Returning to South Africa, where AI jobs were hard to come by, Moiloa ended up working as a data scientist for a bank. But she never forgot her passion. At the Deep Learning Indaba in 2017, a conference that aimed to strengthen machine learning and artificial intelligence on the African continent, she met the others who would co-found LeLapa AI. The startup—whose name means home in the South African languages Sotho and Tswana—aims to improve the quality of life of Africans via AI. Moiloa, 30, serves as CEO.
The company’s first major project, Vulavula, uses AI to assist with natural language processing of African languages that are often neglected by other researchers—Zulu, Sotho, and Afrikaans are spoken by some 25 million people. These tools will assist companies that reach customers by call centers and text-based customer-service apps. Moiloa says the team would like to venture beyond just language-based AI and is considering developing products in robotics as well.

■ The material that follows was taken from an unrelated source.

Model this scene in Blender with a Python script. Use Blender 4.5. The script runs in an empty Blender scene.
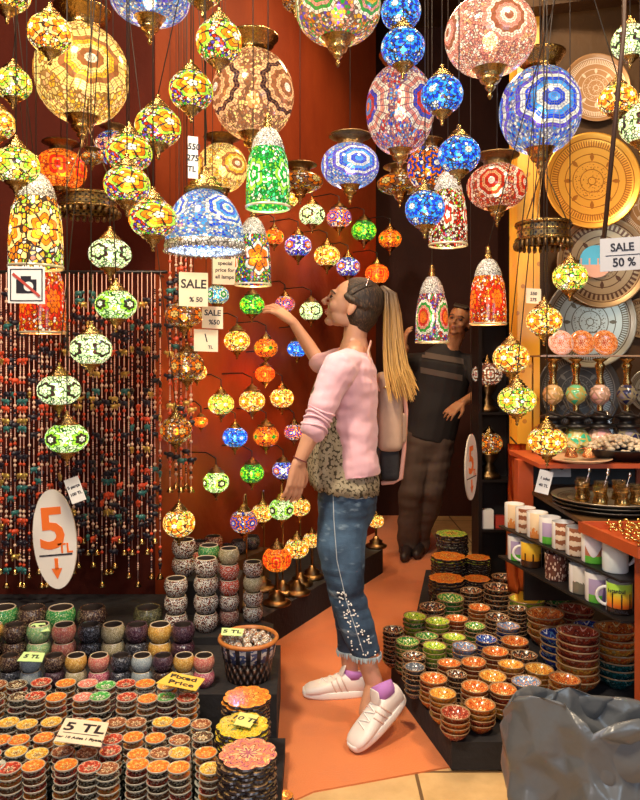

But for right now, the project Moiloa is most passionate about is training AI models to properly pronounce South African names. “African names get butchered quite badly, to the point of nonrecognition,” says Moiloa. “So that’s something I’m excited about because there’s such a big meaning behind names.”
At this foundational stage, Moiloa calls it essential that a diverse group of people are involved.
“Technology really has the capability to make life a little bit nicer for everyone. But if we don’t create it with that kind of intention, then the absolute opposite is true,” says Moiloa. “So it’s important for us as Africans to own that narrative and own what we want to write into our futures from a code perspective.”